2010/08/03

Kant, Morality, Traffic and Big Brother


I have spent seven years (more like 45 man-years if you count the whole team) developing technology for anonymous metering of road use so that governments can rescue our failing surface transport systems by replacing the fuel tax with road-pricing that is a lot more private than the current tolling technologies such as E-ZPass or SunPass.

My started a company to do that because I am a privacy freak and knowing that we need to move to pay-by-road-use instead pay-by-fuel-tax or pay-by-property-tax, I wished to have nothing to do with being ‘tracked’. I also knew that privacy would become one of the barriers to solving the “wicked problem” of congestion. There are several other reasons for our ‘acceptance-by-design work’, but two ideas are enough for one blog.

Now it turns out that my company’s work is not only good for transportation funding, demand management, reducing emissions, and your privacy, but now it seems it is also good for your moral character.

Emrys Westacott, Professor of Philosophy at Alfred University, asks Does Surveillance Make Us Morally Better. Turns out surveillance may be better for society in some cases (such as traffic surveillance for speeding or drunk driving), but it is not necessarily good for your personal moral development, such as a parent strapping a webcam onto the cookie jar.

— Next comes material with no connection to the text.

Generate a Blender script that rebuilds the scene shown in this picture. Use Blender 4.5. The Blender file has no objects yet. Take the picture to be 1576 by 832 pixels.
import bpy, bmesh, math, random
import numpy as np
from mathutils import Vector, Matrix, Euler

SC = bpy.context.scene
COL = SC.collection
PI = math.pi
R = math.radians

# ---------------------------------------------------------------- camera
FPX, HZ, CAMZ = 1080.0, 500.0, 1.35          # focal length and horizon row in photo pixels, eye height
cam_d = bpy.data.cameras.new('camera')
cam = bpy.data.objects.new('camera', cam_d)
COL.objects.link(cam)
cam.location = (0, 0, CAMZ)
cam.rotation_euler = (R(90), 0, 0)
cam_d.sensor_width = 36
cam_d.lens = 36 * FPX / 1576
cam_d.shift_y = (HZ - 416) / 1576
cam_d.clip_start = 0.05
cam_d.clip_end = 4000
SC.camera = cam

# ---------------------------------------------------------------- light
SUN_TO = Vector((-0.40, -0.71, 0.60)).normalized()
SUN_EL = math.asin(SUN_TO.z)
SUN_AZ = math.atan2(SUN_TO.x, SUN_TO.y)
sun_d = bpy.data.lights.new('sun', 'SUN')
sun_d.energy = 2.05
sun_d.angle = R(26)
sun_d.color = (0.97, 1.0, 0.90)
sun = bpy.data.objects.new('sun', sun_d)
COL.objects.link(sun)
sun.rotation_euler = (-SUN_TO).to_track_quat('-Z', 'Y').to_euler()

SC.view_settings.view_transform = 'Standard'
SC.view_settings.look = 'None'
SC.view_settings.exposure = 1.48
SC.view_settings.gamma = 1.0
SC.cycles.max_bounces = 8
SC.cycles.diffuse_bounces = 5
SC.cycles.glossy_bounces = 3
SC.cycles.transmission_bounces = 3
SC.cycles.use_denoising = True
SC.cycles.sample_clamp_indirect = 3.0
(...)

I’m sure he’d come down on the side of absolutely privacy of road use. Read his article, and see why. Makes those seven long years of hard work worthwhile…

1 comment:

pugs said...

Agree very much with your main point about privacy- as does, it seems, most of the public. As you have also pointed out, this is an extremely important aspect of road pricing to consider when choosing how to implement in order to avoid public opposition on that basis alone.